- [WORK REQUIRED] Transcribe the listing below word for word.
-=-=-=-=-
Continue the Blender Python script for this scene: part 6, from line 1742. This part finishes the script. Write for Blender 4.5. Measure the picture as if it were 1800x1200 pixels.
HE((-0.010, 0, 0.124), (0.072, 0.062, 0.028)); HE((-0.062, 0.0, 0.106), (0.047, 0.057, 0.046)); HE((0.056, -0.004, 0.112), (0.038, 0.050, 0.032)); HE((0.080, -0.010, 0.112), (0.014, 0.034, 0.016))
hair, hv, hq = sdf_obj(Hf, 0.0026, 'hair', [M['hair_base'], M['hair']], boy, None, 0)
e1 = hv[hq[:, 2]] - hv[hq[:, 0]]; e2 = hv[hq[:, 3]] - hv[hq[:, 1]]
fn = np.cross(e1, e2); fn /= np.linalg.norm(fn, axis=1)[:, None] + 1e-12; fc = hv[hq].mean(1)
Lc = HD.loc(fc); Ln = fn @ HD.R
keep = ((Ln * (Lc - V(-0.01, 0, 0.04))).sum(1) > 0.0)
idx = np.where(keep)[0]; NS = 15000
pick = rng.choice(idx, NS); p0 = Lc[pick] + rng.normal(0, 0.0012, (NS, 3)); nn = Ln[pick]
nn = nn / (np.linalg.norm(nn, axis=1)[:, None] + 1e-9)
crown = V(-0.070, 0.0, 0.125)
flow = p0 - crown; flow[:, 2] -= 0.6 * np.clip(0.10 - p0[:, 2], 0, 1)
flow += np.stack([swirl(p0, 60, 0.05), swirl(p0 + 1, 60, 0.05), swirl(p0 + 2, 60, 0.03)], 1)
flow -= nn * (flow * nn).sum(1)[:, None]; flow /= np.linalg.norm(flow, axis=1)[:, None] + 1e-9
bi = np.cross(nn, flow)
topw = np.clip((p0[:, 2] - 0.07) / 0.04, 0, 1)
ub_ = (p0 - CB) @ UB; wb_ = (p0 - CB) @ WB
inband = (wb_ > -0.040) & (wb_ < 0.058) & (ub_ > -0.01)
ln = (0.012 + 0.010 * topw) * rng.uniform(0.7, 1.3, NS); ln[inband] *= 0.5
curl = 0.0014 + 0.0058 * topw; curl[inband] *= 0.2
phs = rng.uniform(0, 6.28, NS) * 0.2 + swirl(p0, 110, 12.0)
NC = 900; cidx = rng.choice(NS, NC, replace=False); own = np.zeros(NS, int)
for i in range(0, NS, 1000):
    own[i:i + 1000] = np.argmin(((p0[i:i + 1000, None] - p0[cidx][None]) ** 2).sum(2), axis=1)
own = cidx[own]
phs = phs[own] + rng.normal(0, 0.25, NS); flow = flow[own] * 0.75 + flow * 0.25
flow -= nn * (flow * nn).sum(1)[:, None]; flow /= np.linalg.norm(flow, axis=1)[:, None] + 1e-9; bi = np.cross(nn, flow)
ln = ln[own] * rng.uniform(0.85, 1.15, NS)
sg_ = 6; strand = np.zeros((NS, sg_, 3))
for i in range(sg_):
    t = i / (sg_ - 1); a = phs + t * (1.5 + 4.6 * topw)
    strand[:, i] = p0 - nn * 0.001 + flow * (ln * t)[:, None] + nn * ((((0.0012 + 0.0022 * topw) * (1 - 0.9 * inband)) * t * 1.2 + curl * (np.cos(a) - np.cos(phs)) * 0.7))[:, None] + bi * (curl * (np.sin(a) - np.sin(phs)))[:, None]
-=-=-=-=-
- [RESULT]
Continue the Blender Python script for this scene: part 6, from line 1742. This part finishes the script. Write for Blender 4.5. Measure the picture as if it were 1800x1200 pixels.
HE((-0.010, 0, 0.124), (0.072, 0.062, 0.028)); HE((-0.062, 0.0, 0.106), (0.047, 0.057, 0.046)); HE((0.056, -0.004, 0.112), (0.038, 0.050, 0.032)); HE((0.080, -0.010, 0.112), (0.014, 0.034, 0.016))
hair, hv, hq = sdf_obj(Hf, 0.0026, 'hair', [M['hair_base'], M['hair']], boy, None, 0)
e1 = hv[hq[:, 2]] - hv[hq[:, 0]]; e2 = hv[hq[:, 3]] - hv[hq[:, 1]]
fn = np.cross(e1, e2); fn /= np.linalg.norm(fn, axis=1)[:, None] + 1e-12; fc = hv[hq].mean(1)
Lc = HD.loc(fc); Ln = fn @ HD.R
keep = ((Ln * (Lc - V(-0.01, 0, 0.04))).sum(1) > 0.0)
idx = np.where(keep)[0]; NS = 15000
pick = rng.choice(idx, NS); p0 = Lc[pick] + rng.normal(0, 0.0012, (NS, 3)); nn = Ln[pick]
nn = nn / (np.linalg.norm(nn, axis=1)[:, None] + 1e-9)
crown = V(-0.070, 0.0, 0.125)
flow = p0 - crown; flow[:, 2] -= 0.6 * np.clip(0.10 - p0[:, 2], 0, 1)
flow += np.stack([swirl(p0, 60, 0.05), swirl(p0 + 1, 60, 0.05), swirl(p0 + 2, 60, 0.03)], 1)
flow -= nn * (flow * nn).sum(1)[:, None]; flow /= np.linalg.norm(flow, axis=1)[:, None] + 1e-9
bi = np.cross(nn, flow)
topw = np.clip((p0[:, 2] - 0.07) / 0.04, 0, 1)
ub_ = (p0 - CB) @ UB; wb_ = (p0 - CB) @ WB
inband = (wb_ > -0.040) & (wb_ < 0.058) & (ub_ > -0.01)
ln = (0.012 + 0.010 * topw) * rng.uniform(0.7, 1.3, NS); ln[inband] *= 0.5
curl = 0.0014 + 0.0058 * topw; curl[inband] *= 0.2
phs = rng.uniform(0, 6.28, NS) * 0.2 + swirl(p0, 110, 12.0)
NC = 900; cidx = rng.choice(NS, NC, replace=False); own = np.zeros(NS, int)
for i in range(0, NS, 1000):
    own[i:i + 1000] = np.argmin(((p0[i:i + 1000, None] - p0[cidx][None]) ** 2).sum(2), axis=1)
own = cidx[own]
phs = phs[own] + rng.normal(0, 0.25, NS); flow = flow[own] * 0.75 + flow * 0.25
flow -= nn * (flow * nn).sum(1)[:, None]; flow /= np.linalg.norm(flow, axis=1)[:, None] + 1e-9; bi = np.cross(nn, flow)
ln = ln[own] * rng.uniform(0.85, 1.15, NS)
sg_ = 6; strand = np.zeros((NS, sg_, 3))
for i in range(sg_):
    t = i / (sg_ - 1); a = phs + t * (1.5 + 4.6 * topw)
    strand[:, i] = p0 - nn * 0.001 + flow * (ln * t)[:, None] + nn * ((((0.0012 + 0.0022 * topw) * (1 - 0.9 * inband)) * t * 1.2 + curl * (np.cos(a) - np.cos(phs)) * 0.7))[:, None] + bi * (curl * (np.sin(a) - np.sin(phs)))[:, None]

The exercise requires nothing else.